Thursday, September 24, 2009

A Visit to Minetta Tavern

Keith McNally's redo of the classic Minetta Tavern has been getting a lot of attention lately, most of it good (the reviews), some of it bad (the flap about the difficulty of scoring prime-time reservations) So, I decided, somewhat counter-intuitively, it was high time I stopped by to check out the drink program.

A large, bald men was guarded the door. (They're all large and bald, aren't they?) A bouncer/doorman is a relatively rarity in the New York fine dining world. But I guess if you're hot....

I asked if I could get in and have a drink at the bar. "It's pretty packed in there. Try in 20 minutes." The guy was pretty pleasant and sincere about it, so I went across the street to the Rabbit Club and had a beer. No bouncer there. 20 minutes later I tried again. The doorman remembered me and squeaked me in. (I have found if you treat bouncers decently, and talk to them in an even, reasonable, friendly voice, you will go a long way.) The man was right; the place was densely packed. Every stool was taken, and what slim excess bar space there was was packed with well-toned, well-dressed flesh.

The bartenders were three in number, and mature of age. No whippersnappers. They knew what they were doing and worked cheerfully and efficiently. Cocktail-wise, there were six classics (Blood & Sand, Champagne Cocktail, Tom Collins, Martinez, Hemingway Daquiri, etc.) and 10 "house cocktails." A Maple Leaf Sazerac stood out (maple cordial instead of sugar) and a Rhubarb Sophie (vodka, cucumber, agave nectar, rhubarb bitters, lime juice). But I went for the Dodd Cocktail, mainly because it involved bourbon and egg white. It also has absinthe, lemon and peach bitters. The bartender shook the concoction dry and then with ice, and served it up in a martini glass.

It was good, as you might expect. But with each sip, it seemed more and more one-note. It's depth didn't grow, but shrank. Not bad, but I'll have to try a few more to see where this cocktail program is. All drinks are $14, making Minetta more expensive, per drink, that the city's best cocktail dens.

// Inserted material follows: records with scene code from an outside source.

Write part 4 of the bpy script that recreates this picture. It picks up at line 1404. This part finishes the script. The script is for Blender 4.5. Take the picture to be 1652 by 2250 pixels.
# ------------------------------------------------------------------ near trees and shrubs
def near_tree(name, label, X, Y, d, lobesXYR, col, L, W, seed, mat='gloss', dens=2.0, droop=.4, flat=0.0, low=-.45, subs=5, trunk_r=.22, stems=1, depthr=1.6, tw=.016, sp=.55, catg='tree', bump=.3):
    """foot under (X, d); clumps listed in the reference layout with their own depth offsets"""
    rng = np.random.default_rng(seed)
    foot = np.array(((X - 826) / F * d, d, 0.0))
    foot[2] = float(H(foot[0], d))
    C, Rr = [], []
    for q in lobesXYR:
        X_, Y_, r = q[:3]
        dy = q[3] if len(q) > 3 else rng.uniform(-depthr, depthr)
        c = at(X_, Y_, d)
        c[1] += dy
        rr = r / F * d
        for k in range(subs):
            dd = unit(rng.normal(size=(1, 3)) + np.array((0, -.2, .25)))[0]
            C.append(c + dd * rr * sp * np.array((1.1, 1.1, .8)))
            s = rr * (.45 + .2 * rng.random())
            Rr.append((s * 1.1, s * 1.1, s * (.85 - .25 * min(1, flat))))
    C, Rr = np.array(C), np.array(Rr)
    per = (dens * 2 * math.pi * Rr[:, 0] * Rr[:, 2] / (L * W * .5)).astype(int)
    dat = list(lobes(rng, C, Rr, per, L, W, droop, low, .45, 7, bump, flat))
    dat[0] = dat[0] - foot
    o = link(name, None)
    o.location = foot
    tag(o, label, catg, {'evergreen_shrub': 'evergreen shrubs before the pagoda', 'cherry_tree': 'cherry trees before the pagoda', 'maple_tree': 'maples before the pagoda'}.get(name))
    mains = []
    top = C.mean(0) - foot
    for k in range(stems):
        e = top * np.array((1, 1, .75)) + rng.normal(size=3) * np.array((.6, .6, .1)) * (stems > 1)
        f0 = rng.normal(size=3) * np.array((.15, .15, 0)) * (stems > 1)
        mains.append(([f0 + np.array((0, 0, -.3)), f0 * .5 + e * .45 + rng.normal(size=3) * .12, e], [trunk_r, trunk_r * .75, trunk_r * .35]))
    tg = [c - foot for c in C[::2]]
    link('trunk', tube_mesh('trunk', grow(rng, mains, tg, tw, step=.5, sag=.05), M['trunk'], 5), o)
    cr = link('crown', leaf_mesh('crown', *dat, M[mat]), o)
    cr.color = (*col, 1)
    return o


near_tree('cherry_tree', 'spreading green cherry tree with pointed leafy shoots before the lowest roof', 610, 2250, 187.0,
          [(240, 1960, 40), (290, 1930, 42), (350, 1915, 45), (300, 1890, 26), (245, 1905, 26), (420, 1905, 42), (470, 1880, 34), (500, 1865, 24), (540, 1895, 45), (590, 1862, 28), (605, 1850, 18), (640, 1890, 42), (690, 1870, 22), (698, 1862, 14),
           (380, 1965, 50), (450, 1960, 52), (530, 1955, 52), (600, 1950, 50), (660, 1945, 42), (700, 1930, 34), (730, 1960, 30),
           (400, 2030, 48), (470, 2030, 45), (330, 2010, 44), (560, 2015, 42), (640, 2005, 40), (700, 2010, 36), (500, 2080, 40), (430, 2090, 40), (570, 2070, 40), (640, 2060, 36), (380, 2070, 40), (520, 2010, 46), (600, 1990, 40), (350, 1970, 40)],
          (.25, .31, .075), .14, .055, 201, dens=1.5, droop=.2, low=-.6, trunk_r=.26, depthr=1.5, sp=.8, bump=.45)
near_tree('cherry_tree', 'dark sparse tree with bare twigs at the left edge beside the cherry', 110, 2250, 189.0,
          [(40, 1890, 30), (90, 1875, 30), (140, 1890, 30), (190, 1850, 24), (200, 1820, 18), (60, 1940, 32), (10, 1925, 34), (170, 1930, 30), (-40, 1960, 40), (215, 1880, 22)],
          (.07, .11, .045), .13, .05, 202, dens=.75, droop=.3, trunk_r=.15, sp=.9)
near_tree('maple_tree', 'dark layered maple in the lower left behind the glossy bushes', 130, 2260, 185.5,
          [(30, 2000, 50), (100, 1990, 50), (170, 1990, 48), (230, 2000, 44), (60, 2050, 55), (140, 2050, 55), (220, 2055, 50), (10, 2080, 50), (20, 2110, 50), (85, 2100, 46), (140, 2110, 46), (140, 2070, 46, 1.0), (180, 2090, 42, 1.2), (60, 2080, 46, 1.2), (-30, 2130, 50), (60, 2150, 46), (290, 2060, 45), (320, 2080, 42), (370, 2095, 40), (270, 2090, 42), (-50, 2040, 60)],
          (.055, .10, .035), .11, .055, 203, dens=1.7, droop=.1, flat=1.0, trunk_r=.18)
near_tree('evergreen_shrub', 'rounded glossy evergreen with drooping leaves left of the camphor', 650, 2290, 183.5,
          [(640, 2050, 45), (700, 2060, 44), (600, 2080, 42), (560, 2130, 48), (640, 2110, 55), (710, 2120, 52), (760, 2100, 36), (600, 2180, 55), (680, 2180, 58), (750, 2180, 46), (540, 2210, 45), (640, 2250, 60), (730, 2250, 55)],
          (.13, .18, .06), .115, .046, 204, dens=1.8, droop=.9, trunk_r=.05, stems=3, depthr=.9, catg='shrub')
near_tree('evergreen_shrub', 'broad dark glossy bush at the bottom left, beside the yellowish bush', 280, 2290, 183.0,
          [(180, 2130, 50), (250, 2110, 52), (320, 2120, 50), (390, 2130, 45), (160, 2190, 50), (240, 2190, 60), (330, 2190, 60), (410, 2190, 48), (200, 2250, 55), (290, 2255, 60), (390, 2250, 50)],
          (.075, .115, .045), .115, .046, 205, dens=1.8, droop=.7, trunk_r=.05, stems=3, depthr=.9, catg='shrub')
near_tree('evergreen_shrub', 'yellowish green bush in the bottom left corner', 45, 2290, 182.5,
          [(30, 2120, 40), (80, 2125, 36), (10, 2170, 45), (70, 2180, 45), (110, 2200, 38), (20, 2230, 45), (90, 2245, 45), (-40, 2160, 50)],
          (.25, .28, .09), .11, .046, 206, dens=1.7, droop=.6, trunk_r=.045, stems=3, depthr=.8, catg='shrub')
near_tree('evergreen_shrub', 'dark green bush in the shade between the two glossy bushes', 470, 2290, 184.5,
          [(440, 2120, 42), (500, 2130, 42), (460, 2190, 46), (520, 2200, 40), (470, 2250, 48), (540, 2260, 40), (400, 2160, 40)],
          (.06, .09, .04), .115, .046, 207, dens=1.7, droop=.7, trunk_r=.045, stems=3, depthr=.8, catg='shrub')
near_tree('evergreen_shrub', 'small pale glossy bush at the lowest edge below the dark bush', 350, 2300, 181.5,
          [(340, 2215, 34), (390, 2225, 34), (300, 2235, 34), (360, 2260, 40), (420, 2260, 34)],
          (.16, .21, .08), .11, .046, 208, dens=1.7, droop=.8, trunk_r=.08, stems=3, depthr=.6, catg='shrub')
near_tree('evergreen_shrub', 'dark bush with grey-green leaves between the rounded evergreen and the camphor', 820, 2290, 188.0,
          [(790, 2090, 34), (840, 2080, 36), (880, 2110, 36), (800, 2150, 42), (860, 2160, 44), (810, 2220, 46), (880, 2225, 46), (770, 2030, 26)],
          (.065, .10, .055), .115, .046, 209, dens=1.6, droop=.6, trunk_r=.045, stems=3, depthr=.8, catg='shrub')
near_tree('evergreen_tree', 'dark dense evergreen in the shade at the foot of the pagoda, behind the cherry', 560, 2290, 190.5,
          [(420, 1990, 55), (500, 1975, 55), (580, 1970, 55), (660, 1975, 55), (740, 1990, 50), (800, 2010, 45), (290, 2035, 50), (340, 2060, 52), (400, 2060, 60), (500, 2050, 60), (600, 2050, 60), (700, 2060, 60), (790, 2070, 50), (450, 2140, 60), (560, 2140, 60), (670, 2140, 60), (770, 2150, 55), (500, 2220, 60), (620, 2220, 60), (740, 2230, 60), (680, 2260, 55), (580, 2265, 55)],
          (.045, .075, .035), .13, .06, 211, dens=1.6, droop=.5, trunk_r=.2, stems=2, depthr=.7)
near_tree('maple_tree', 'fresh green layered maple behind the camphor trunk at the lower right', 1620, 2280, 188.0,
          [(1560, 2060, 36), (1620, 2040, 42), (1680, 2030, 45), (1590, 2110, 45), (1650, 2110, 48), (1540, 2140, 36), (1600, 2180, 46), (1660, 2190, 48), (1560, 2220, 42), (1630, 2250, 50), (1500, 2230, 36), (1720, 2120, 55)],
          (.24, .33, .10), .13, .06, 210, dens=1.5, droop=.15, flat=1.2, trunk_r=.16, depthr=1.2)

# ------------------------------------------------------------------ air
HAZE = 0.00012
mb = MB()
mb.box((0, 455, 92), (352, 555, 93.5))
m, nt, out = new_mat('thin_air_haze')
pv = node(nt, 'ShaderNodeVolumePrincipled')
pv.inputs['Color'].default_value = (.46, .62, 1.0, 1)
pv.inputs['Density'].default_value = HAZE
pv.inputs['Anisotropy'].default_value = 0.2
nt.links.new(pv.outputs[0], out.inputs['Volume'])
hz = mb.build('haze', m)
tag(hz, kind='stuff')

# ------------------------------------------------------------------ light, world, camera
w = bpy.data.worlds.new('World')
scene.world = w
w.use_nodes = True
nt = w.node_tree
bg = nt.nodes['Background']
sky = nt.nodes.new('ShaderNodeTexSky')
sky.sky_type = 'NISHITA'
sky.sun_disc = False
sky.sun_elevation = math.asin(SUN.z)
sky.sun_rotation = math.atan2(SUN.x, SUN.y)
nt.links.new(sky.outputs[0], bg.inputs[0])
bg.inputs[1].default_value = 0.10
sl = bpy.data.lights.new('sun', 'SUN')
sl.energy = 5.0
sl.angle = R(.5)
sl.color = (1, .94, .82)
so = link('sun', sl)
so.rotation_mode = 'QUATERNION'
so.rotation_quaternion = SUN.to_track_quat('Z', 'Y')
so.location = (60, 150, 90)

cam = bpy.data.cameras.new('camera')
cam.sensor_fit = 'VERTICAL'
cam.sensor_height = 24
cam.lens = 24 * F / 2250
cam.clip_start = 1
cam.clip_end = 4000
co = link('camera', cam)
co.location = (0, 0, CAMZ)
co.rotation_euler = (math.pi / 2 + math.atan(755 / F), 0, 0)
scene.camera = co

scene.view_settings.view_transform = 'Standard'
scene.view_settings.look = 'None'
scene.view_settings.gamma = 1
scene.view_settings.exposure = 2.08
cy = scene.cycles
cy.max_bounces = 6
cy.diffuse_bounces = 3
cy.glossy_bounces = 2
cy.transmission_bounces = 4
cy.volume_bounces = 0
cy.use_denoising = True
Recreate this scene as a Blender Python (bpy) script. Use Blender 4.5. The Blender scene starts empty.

I like the general vibe of the place though. It still feels like the classic tavern it always was, what with the caricatures, murals, tin ceiling and tile floors. But now it's spruce and vibrant, not drab and sad. And it pulsates with a kind of urban evening entertainment you can only find in New York. It's a Gotham hot spot in the best, most romantic sense of the term.